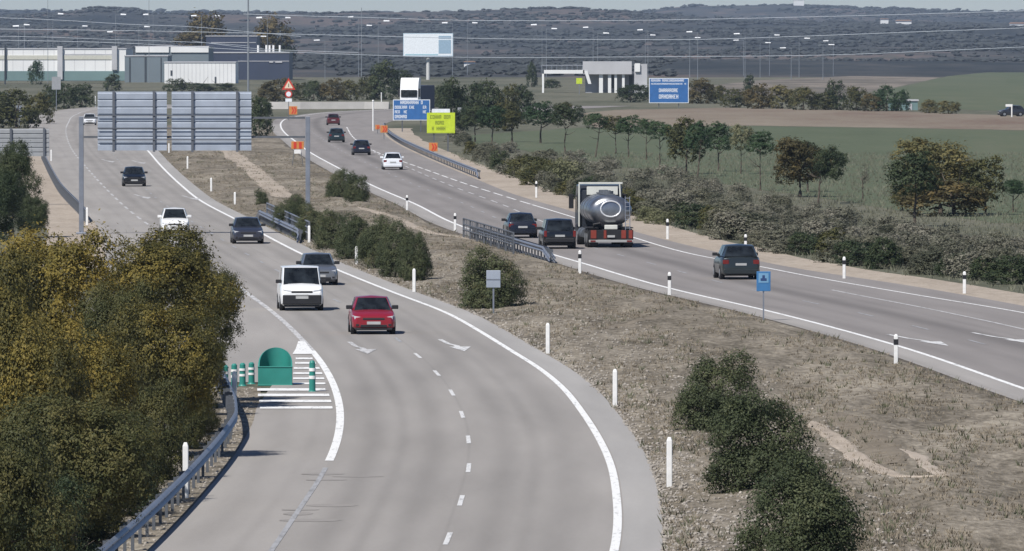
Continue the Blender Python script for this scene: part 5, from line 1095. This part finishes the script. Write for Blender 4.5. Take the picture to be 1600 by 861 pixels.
# ------------------------------------------------------------------ street lamps
M_pole = mat('lamp pole', (.24, .26, .28), .6, .2); M_head = mat('lamp head', (.85, .86, .86), .35, 0)
lamps = [(25,41,1),(42,39,-1),(95,22,-1),(133,41,-1),(172,50,1),(193,23,-1),(228,23,1),(230,42,-1),(303,25,1),(340,25,-1),(405,28,1),(450,28,-1),(412,57,-1),(495,63,1),(548,27,1),(577,40,-1),(604,33,-1),(695,36,1),(742,36,-1),(834,39,1),(866,45,-1),(915,43,1),(947,52,-1),(1000,47,1),(1020,55,-1),(1077,50,1),(1090,59,-1),(1151,53,1),(1150,63,1),(1200,67,-1),(1214,55,-1),(1223,75,1),(1261,60,-1),(1290,64,1),(1299,70,-1)]
lamps.sort(); first = None
for i, (x, y, sd) in enumerate(lamps):
    D = 2450 + (i*137) % 420; z = zp(y, D); X0 = bpt(x, D)
    if first is None:
        first = empty('street_lamp', (0, 0, 0), 0, 'x', 'street lamp'); mb = MB(); mb.tube((0, 0, 0), (0, 0, 1), .09, .06, 8); mb.build('pole', M_pole, first)
        mb = MB(); mb.box(-1.9, 0, -.05, .05, .994, 1.0); mb.build('arm', M_pole, first)
        mb = MB(); mb.loft([[(-1.5, -.22, .995), (-1.5, .22, .995), (-1.5, .15, 1.02), (-1.5, -.15, 1.02)], [(-3.1, -.2, .995), (-3.1, .2, .995), (-3.1, .1, 1.012), (-3.1, -.1, 1.012)]]); mb.build('lamp_head', M_head, first); o = first
    else: o = copy_tree(first)
    tag(o, 'tall far street lamp, %s from the left along the horizon' % NTH[i], 'street lamp', 'tall street lamps')
    o.location = (X0 + sd*2.3, D, 0); o.scale = (sd, 1, z)
# tall masts and power lines
for i, (x, D, yb, yt, r_) in enumerate([(388, 1950, 0, -30, .22), (565, 2100, 0, 12, .10), (75, 2300, 0, -20, .07), (233, 2300, 0, -20, .07), (8, 2250, 0, 70, .2)]):
    mb = MB(); mb.tube((0, 0, 0), (0, 0, zp(yt, D)), r_, r_*.7, 8)
    if i == 0: mb.box(-1.6, 1.6, -.06, .06, zp(-24, D), zp(-24, D)+.15)
    tag(mb.build('power_pole', M_pole if i != 4 else M_rib, loc=(bpt(x, D), D, 0)), ['tall grey power pole rising above the frame behind the sign backs', 'slender pale mast left of the billboard', 'thin mast at the far left above the warehouse', 'thin mast above the grey warehouse', 'dark mast at the left end of the warehouse'][i], 'power pole')
wires = [[(380,22),(470,25),(560,27),(680,31),(800,32.5),(990,32),(1200,28),(1400,23),(1700,14)], [(-50,45),(200,48),(400,52),(600,57),(740,60),(850,61.5),(1050,62),(1140,60.5),(1300,55),(1430,50),(1700,40)],
         [(-50,62),(180,67),(400,79),(520,84),(640,88),(780,90),(990,89),(1200,87.5),(1330,85),(1450,80),(1700,69)], [(-50,26),(80,31),(200,38),(300,42),(390,50),(470,57)], [(300,64),(400,76),(520,81),(560,82)],
         [(-50,56),(70,58),(150,61),(300,66),(390,72)]]
M_wire = mat('aluminium wire', (.48, .52, .56), .4, .3)
wl = ['topmost pale power line crossing the right two thirds of the skyline', 'middle pale power line sagging across the whole picture', 'lowest pale power line sagging across the whole picture', 'upper power line descending from the left edge to the grey pole', 'short power line span near the blue hall', 'thin power line above the white warehouse']
for i, wpts in enumerate(wires):
    D = 1700 + i*60; P = [PD(x, y, D) for x, y in wpts]; pts = []
    PP = [P[0]]+P+[P[-1]]
    for k in range(1, len(PP)-2):
        for j in range(6):
            t = j/6; p0, p1, p2, p3 = PP[k-1:k+3]; pts.append(0.5*((2*p1)+(p2-p0)*t+(2*p0-5*p1+4*p2-p3)*t*t+(3*p1-p0-3*p2+p3)*t**3))
    pts.append(P[-1]); mb = MB(); o0 = pts[0].copy(); mb.path([q_-o0 for q_ in pts], .055, 5); tag(mb.build('power_line', M_wire, loc=o0), wl[i], 'power line', 'power lines')
# ------------------------------------------------------------------ haze
mb = MB(); mb.box(-1750, 1750, -85, 16600, -1, 95); hzo = mb.build('haze', None or bpy.data.materials.new('haze'))
hm = hzo.data.materials[0]; hm.use_nodes = True; n = hm.node_tree
for x in list(n.nodes):
    if x.type == 'BSDF_PRINCIPLED': n.nodes.remove(x)
pv = n.nodes.new('ShaderNodeVolumePrincipled'); pv.inputs['Color'].default_value = (.66, .80, 1, 1); pv.inputs['Density'].default_value = HAZE; pv.inputs['Anisotropy'].default_value = 0.1
n.links.new(pv.outputs[0], n.nodes['Material Output'].inputs['Volume']); hzo['kind'] = 'stuff'; tag(hzo, 'thin pale haze lying over the plain and the far hills', 'haze')
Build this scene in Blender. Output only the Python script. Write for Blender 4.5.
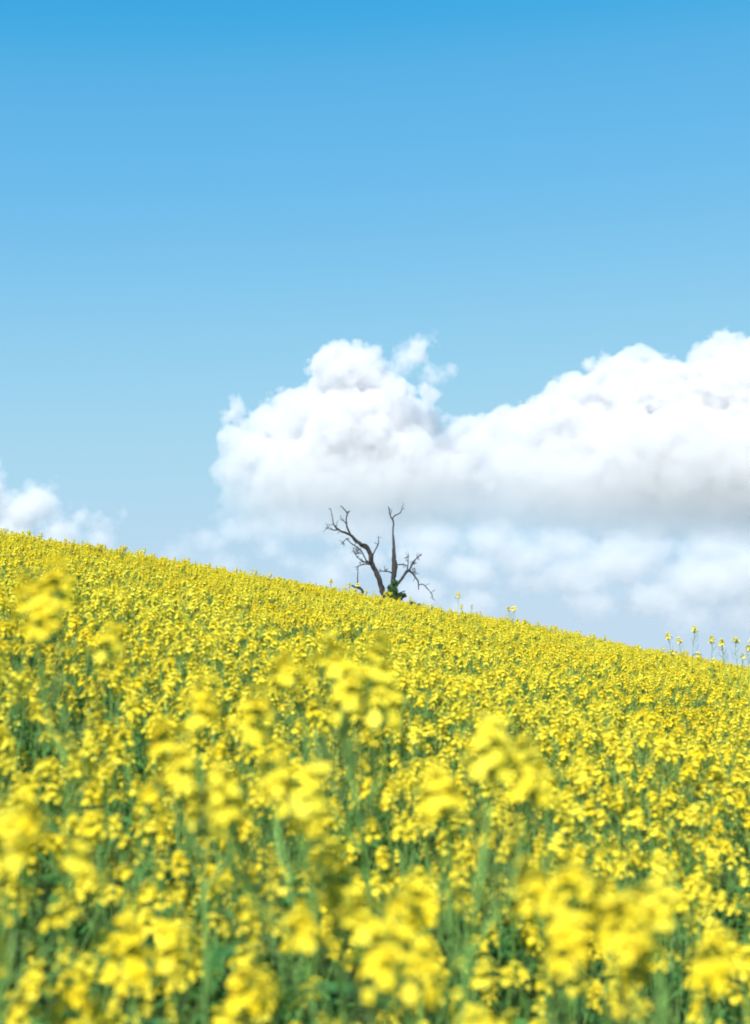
import bpy, bmesh, math, random
from mathutils import Vector, Matrix, noise

for _o in list(bpy.data.objects):
    bpy.data.objects.remove(_o, do_unlink=True)
SC = bpy.context.scene
COL = SC.collection
R = math.radians

# ------------------------------------------------------------------ camera
W, H = 750, 1024
FPX = 50.0 / 36.0 * 1024            # focal length in pixels
PITCH = math.atan((700 - 512) / FPX)  # level horizon falls at image row 700
cam_d = bpy.data.cameras.new("camera")
cam_d.sensor_fit = 'VERTICAL'
cam_d.sensor_height = 36.0
cam_d.sensor_width = 26.37
cam_d.lens = 50.0
cam_d.clip_start = 0.05
cam_d.clip_end = 30000
cam_d.dof.use_dof = True
cam_d.dof.focus_distance = 23.0
cam_d.dof.aperture_fstop = 3.0
cam_d.dof.aperture_blades = 0
cam = bpy.data.objects.new("camera", cam_d)
COL.objects.link(cam)
cam.location = (0, 0, 0)
cam.rotation_euler = (R(90) + PITCH, 0, 0)
SC.camera = cam


def ray(px, py):
    """direction through an image point, scaled so that its y component is 1"""
    u, v = (px - W / 2) / FPX, (H / 2 - py) / FPX
    c, s = math.cos(PITCH), math.sin(PITCH)
    y = c - v * s
    return Vector((u / y, 1.0, (s + v * c) / y))


def at(px, py, dist):
    return ray(px, py) * dist


# ------------------------------------------------------------------ sky, sun, exposure
SUN_EL = R(43)
SUN_AZ = R(-161)                     # measured from +Y (view direction) towards +X
to_sun = Vector((math.sin(SUN_AZ) * math.cos(SUN_EL), math.cos(SUN_AZ) * math.cos(SUN_EL), math.sin(SUN_EL)))

world = bpy.data.worlds.new("World")
SC.world = world
world.use_nodes = True
nt = world.node_tree
nt.nodes.clear()
w_out = nt.nodes.new("ShaderNodeOutputWorld")
w_bg = nt.nodes.new("ShaderNodeBackground")
w_sky = nt.nodes.new("ShaderNodeTexSky")
w_sky.sky_type = 'NISHITA'
w_sky.sun_disc = False
w_sky.sun_elevation = SUN_EL
w_sky.sun_rotation = SUN_AZ
w_sky.altitude = 0
w_sky.air_density = 1.0
w_sky.dust_density = 0.1
w_sky.ozone_density = 3.0
# the clear, cyan spring sky of the photograph: each channel of the sky model goes through a response curve
EXPOSURE = 0.90
SKY_STRENGTH = 0.13
SKY_GAIN = SKY_STRENGTH * 2 ** EXPOSURE
CURVES = (
    ((0, 0), (.05, .012), (.188, .046), (.22, .105), (.275, .168), (.386, .295), (.54, .40), (1.0, .53), (2.0, .56)),
    ((0, 0), (.10, .15), (.328, .375), (.376, .44), (.468, .51), (.631, .615), (.823, .68), (1.1, .70), (2.0, .72)),
    ((0, 0), (.30, .50), (.597, .73), (.672, .785), (.791, .835), (.972, .86), (1.1, .865), (2.0, .875)),
)
w_sep = nt.nodes.new("ShaderNodeSeparateColor")
w_com = nt.nodes.new("ShaderNodeCombineColor")
nt.links.new(w_sky.outputs[0], w_sep.inputs[0])
for ch, pts in enumerate(CURVES):
    pre = nt.nodes.new("ShaderNodeMath"); pre.operation = 'MULTIPLY'; pre.inputs[1].default_value = SKY_STRENGTH * 2 ** 0.45 / 2.0
    fc = nt.nodes.new("ShaderNodeFloatCurve")
    post = nt.nodes.new("ShaderNodeMath"); post.operation = 'MULTIPLY'; post.inputs[1].default_value = 1.0 / SKY_GAIN
    cv = fc.mapping.curves[0]
    while len(cv.points) < len(pts): cv.points.new(0.5, 0.5)
    for p_, (x_, y_) in zip(cv.points, pts):
        p_.location = (x_ / 2.0, y_); p_.handle_type = 'AUTO_CLAMPED'
    fc.mapping.use_clip = True
    fc.mapping.update()
    nt.links.new(w_sep.outputs[ch], pre.inputs[0]); nt.links.new(pre.outputs[0], fc.inputs["Value"])
    nt.links.new(fc.outputs[0], post.inputs[0]); nt.links.new(post.outputs[0], w_com.inputs[ch])
nt.links.new(w_com.outputs[0], w_bg.inputs[0])
w_bg.inputs[1].default_value = SKY_STRENGTH
nt.links.new(w_bg.outputs[0], w_out.inputs[0])

sun_d = bpy.data.lights.new("sun", 'SUN')
sun_d.energy = 4.3
sun_d.angle = R(0.53)
sun_d.color = (1.0, 0.955, 0.88)
sun = bpy.data.objects.new("sun", sun_d)
COL.objects.link(sun)
sun.rotation_euler = to_sun.to_track_quat('Z', 'Y').to_euler()

vs = SC.view_settings
SC.display_settings.display_device = 'sRGB'
vs.view_transform = 'Standard'
vs.look = 'None'
vs.exposure = EXPOSURE
vs.gamma = 1.0
vs.use_curve_mapping = False

SC.render.engine = 'CYCLES'
cy = SC.cycles
cy.max_bounces = 26
cy.diffuse_bounces = 6
cy.glossy_bounces = 2
cy.transmission_bounces = 6
cy.volume_bounces = 24
cy.transparent_max_bounces = 8
cy.caustics_reflective = False
cy.caustics_refractive = False
cy.use_adaptive_sampling = True
cy.adaptive_threshold = 0.015
cy.use_denoising = True
cy.filter_width = 1.9
cy.denoiser = 'OPENIMAGEDENOISE'
cy.sample_clamp_indirect = 10
cy.volume_step_rate = 1.0
cy.volume_max_steps = 256
SC.render.use_motion_blur = False
SC.render.film_transparent = False


# ------------------------------------------------------------------ helpers
def mat(name):
    m = bpy.data.materials.new(name)
    m.use_nodes = True
    m.node_tree.nodes.clear()
    return m, m.node_tree


def N(t, kind, **kw):
    n = t.nodes.new(kind)
    for k, v in kw.items():
        setattr(n, k, v)
    return n


def L(t, a, b):
    t.links.new(a, b)


def tag(o, label=None, cat=None, group=None, kind=None):
    if label: o["label"] = label
    if cat: o["category"] = cat
    if group: o["group"] = group
    if kind: o["kind"] = kind
    return o


def empty(name, loc=(0, 0, 0)):
    o = bpy.data.objects.new(name, None)
    o.empty_display_size = 0.1
    o.location = loc
    COL.objects.link(o)
    return o


def link(name, mesh, parent=None, link_it=True):
    o = bpy.data.objects.new(name, mesh)
    if link_it: COL.objects.link(o)
    if parent: o.parent = parent
    return o


class MB:
    """collects faces for one mesh"""
    def __init__(self):
        self.v, self.f, self.m = [], [], []

    def face(self, pts, mi=0):
        b = len(self.v)
        self.v.extend([tuple(p) for p in pts])
        self.f.append(tuple(range(b, b + len(pts))))
        self.m.append(mi)

    def quadstrip(self, rows, mi=0):
        b = len(self.v)
        n = len(rows[0])
        for r in rows: self.v.extend([tuple(p) for p in r])
        for i in range(len(rows) - 1):
            for j in range(n - 1):
                a = b + i * n + j
                self.f.append((a, a + 1, a + n + 1, a + n))
                self.m.append(mi)

    def tube(self, pts, rad, sides=5, mi=0, cap=True, rough=0.0, rng=None):
        pts = [Vector(p) for p in pts]
        b = len(self.v)
        up = Vector((0.31, 0.9, 0.17)).normalized()
        for i, p in enumerate(pts):
            t = (pts[min(i + 1, len(pts) - 1)] - pts[max(i - 1, 0)])
            t = t.normalized() if t.length > 1e-9 else Vector((0, 0, 1))
            s = t.cross(up)
            if s.length < 1e-3: s = t.cross(Vector((1, 0, 0)))
            s.normalize()
            q = t.cross(s).normalized()
            for k in range(sides):
                a = 2 * math.pi * k / sides
                rr = rad[i] * (1 + (rng.uniform(-rough, rough) if rough else 0))
                self.v.append(tuple(p + s * (math.cos(a) * rr) + q * (math.sin(a) * rr)))
        for i in range(len(pts) - 1):
            for k in range(sides):
                a, c = b + i * sides + k, b + i * sides + (k + 1) % sides
                self.f.append((a, c, c + sides, a + sides))
                self.m.append(mi)
        if cap:
            self.f.append(tuple(b + k for k in reversed(range(sides))))
            self.m.append(mi)
            e = b + (len(pts) - 1) * sides
            self.f.append(tuple(e + k for k in range(sides)))
            self.m.append(mi)

    def mesh(self, name, mats, smooth=True):
        me = bpy.data.meshes.new(name)
        me.from_pydata(self.v, [], self.f)
        for m in mats: me.materials.append(m)
        me.polygons.foreach_set("material_index", self.m)
        if smooth: me.polygons.foreach_set("use_smooth", [True] * len(self.f))
        me.update()
        return me


def smooth_path(pts, rad, n=3):
    """Catmull-Rom through points, n segments between neighbours"""
    P = [Vector(p) for p in pts]
    if len(P) < 3:
        return P, list(rad)
    op, orr = [], []
    for i in range(len(P) - 1):
        p0, p1, p2, p3 = P[max(i - 1, 0)], P[i], P[i + 1], P[min(i + 2, len(P) - 1)]
        for k in range(n):
            t = k / n
            op.append(0.5 * ((2 * p1) + (p2 - p0) * t + (2 * p0 - 5 * p1 + 4 * p2 - p3) * t * t + (3 * p1 - p0 - 3 * p2 + p3) * t ** 3))
            orr.append(rad[i] * (1 - t) + rad[i + 1] * t)
    op.append(P[-1]); orr.append(rad[-1])
    return op, orr


# ------------------------------------------------------------------ terrain
PLANT_H = 1.15


def canopy(x, y):
    """height of the flowering surface relative to the lens"""
    return -0.75 + 0.1318 * y - 0.0012 * y * y - 0.184 * x - 0.0016 * x * x


def ground_z(x, y):
    z = canopy(x, y) - PLANT_H
    r = math.hypot(x, y)
    k = min(max((r - 55) / 200.0, 0), 1)
    k = k * k * (3 - 2 * k)
    z += 0.03 * noise.noise(Vector((x * 0.9, y * 0.9, 3.1)))
    far = -22 + 5 * noise.noise(Vector((x * 0.002, y * 0.002, 0.7)))
    return z * (1 - k) + far * k if k < 1 else far


def axis_coords():
    a, s = [0.0], 0.5
    while a[-1] < 9000:
        a.append(a[-1] + s)
        if a[-1] > 40: s *= 1.17
    return [-q for q in reversed(a[1:])] + a


m_soil, t = mat("field_soil")
o_ = N(t, "ShaderNodeOutputMaterial"); b_ = N(t, "ShaderNodeBsdfPrincipled")
b_.inputs["Roughness"].default_value = 0.95
g_ = N(t, "ShaderNodeNewGeometry"); n1 = N(t, "ShaderNodeTexNoise"); n2 = N(t, "ShaderNodeTexNoise")
n1.inputs["Scale"].default_value = 5.0; n1.inputs["Detail"].default_value = 8
n2.inputs["Scale"].default_value = 0.35; n2.inputs["Detail"].default_value = 4
L(t, g_.outputs["Position"], n1.inputs["Vector"]); L(t, g_.outputs["Position"], n2.inputs["Vector"])
r1 = N(t, "ShaderNodeValToRGB")
r1.color_ramp.elements[0].position = 0.35; r1.color_ramp.elements[0].color = (0.030, 0.045, 0.018, 1)
r1.color_ramp.elements[1].position = 0.7; r1.color_ramp.elements[1].color = (0.060, 0.095, 0.035, 1)
L(t, n1.outputs["Fac"], r1.inputs["Fac"])
mx = N(t, "ShaderNodeMix", data_type='RGBA'); mx.inputs[7].default_value = (0.085, 0.062, 0.038, 1)
rr_ = N(t, "ShaderNodeMapRange"); rr_.inputs[1].default_value = 0.5; rr_.inputs[2].default_value = 0.7; rr_.inputs[4].default_value = 0.6
L(t, n2.outputs["Fac"], rr_.inputs[0]); L(t, rr_.outputs[0], mx.inputs[0]); L(t, r1.outputs["Color"], mx.inputs[6])
# unseen land beyond the crest, made pale grey to bounce light onto cloud bases
ln = N(t, "ShaderNodeVectorMath", operation='LENGTH'); L(t, g_.outputs["Position"], ln.inputs[0])
fr = N(t, "ShaderNodeMapRange"); fr.inputs[1].default_value = 70; fr.inputs[2].default_value = 110
L(t, ln.outputs[1], fr.inputs[0])
vo = N(t, "ShaderNodeTexVoronoi"); vo.inputs["Scale"].default_value = 0.004; L(t, g_.outputs["Position"], vo.inputs["Vector"])
fl = N(t, "ShaderNodeValToRGB"); fl.color_ramp.interpolation = 'CONSTANT'
fl.color_ramp.elements[0].color = (0.30, 0.31, 0.30, 1)
fl.color_ramp.elements[1].position = 0.4; fl.color_ramp.elements[1].color = (0.27, 0.30, 0.28, 1)
e_ = fl.color_ramp.elements.new(0.7); e_.color = (0.33, 0.33, 0.33, 1)
sp_ = N(t, "ShaderNodeSeparateColor"); L(t, vo.outputs["Color"], sp_.inputs[0]); L(t, sp_.outputs[0], fl.inputs[0])
mx2 = N(t, "ShaderNodeMix", data_type='RGBA'); L(t, fr.outputs[0], mx2.inputs[0]); L(t, mx.outputs[2], mx2.inputs[6]); L(t, fl.outputs[0], mx2.inputs[7])
L(t, mx2.outputs[2], b_.inputs["Base Color"])
bp_ = N(t, "ShaderNodeBump"); bp_.inputs["Strength"].default_value = 0.6; bp_.inputs["Distance"].default_value = 0.05
L(t, n1.outputs["Fac"], bp_.inputs["Height"]); L(t, bp_.outputs[0], b_.inputs["Normal"])
L(t, b_.outputs[0], o_.inputs[0])

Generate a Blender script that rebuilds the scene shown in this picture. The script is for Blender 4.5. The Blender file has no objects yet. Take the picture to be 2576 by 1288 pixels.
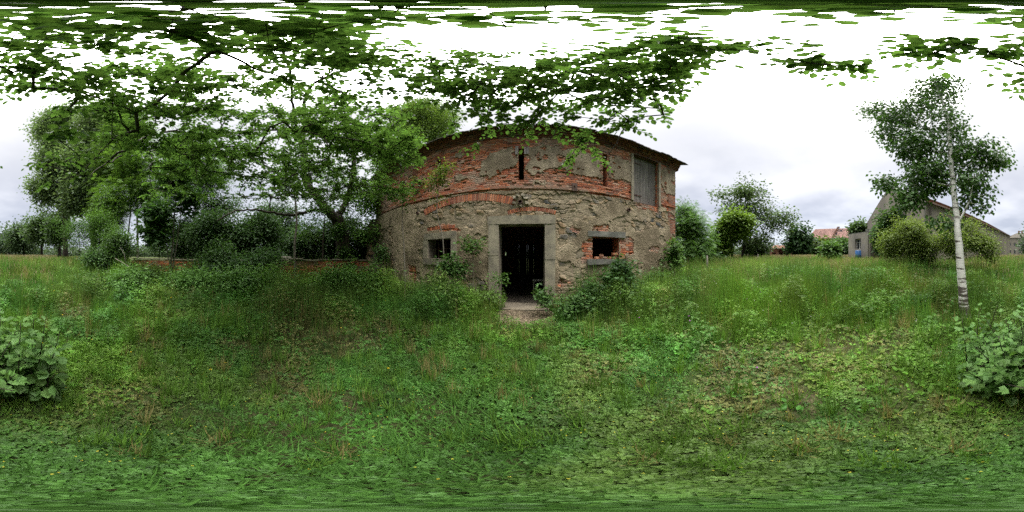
import bpy, math
import numpy as np
from math import radians as R
sc = bpy.context.scene
# ------------------------------------------------------------------ camera
EYE = 1.6
cd = bpy.data.cameras.new("camera"); cam = bpy.data.objects.new("camera", cd)
sc.collection.objects.link(cam); sc.camera = cam
cam.location = (0, 0, EYE); cam.rotation_euler = (R(90), 0, 0)
cd.type = 'PANO'; cd.panorama_type = 'EQUIRECTANGULAR'
cd.latitude_min = R(-90); cd.latitude_max = R(90); cd.longitude_min = R(-180); cd.longitude_max = R(180)
cd.clip_start = 0.02; cd.clip_end = 2000
sc.render.engine = 'CYCLES'
sc.cycles.max_bounces = 6; sc.cycles.diffuse_bounces = 3; sc.cycles.glossy_bounces = 2
sc.cycles.transmission_bounces = 4; sc.cycles.transparent_max_bounces = 6
sc.cycles.use_denoising = False
sc.view_settings.view_transform = 'Standard'; sc.view_settings.look = 'None'
sc.view_settings.exposure = 0.85; sc.view_settings.gamma = 1.0

# ------------------------------------------------------------------ sky
SUN_AZ, SUN_EL = 118.0, 55.0        # azimuth clockwise from +Y
w = bpy.data.worlds.new("World"); sc.world = w; w.use_nodes = True
nt = w.node_tree; nt.nodes.clear()
def N(nt, t, **kw):
    n = nt.nodes.new(t)
    for k, v in kw.items():
        if k.startswith('i_'):
            n.inputs[int(k[2:]) if k[2:].isdigit() else k[2:].replace('_', ' ')].default_value = v
        else: setattr(n, k, v)
    return n
def ramp(nt, stops, interp='LINEAR'):
    n = nt.nodes.new('ShaderNodeValToRGB'); n.color_ramp.interpolation = interp
    el = n.color_ramp.elements
    while len(el) < len(stops): el.new(0.5)
    for e, (p, c) in zip(el, stops):
        e.position = p; e.color = (*c, 1) if len(c) == 3 else c
    return n
L = nt.links.new
sky = N(nt, 'ShaderNodeTexSky', sky_type='NISHITA', sun_disc=False, sun_elevation=R(SUN_EL), sun_rotation=R(SUN_AZ))
bg1 = N(nt, 'ShaderNodeBackground', i_Strength=0.10); L(sky.outputs[0], bg1.inputs[0])
tc = N(nt, 'ShaderNodeTexCoord'); sx = N(nt, 'ShaderNodeSeparateXYZ'); L(tc.outputs['Generated'], sx.inputs[0])
zz = N(nt, 'ShaderNodeMath', operation='MAXIMUM', i_1=0.0); L(sx.outputs[2], zz.inputs[0])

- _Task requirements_
Output nothing except the lines from the one containing "Build this scene" through the one containing "from mathutils import Vector, Matrix, noise", both kept, with the pictures removed.

- _Reply_
Build this scene in Blender. Output only the Python script. Write for Blender 4.5.
import bpy, bmesh, math, random
from mathutils import Vector, Matrix, noise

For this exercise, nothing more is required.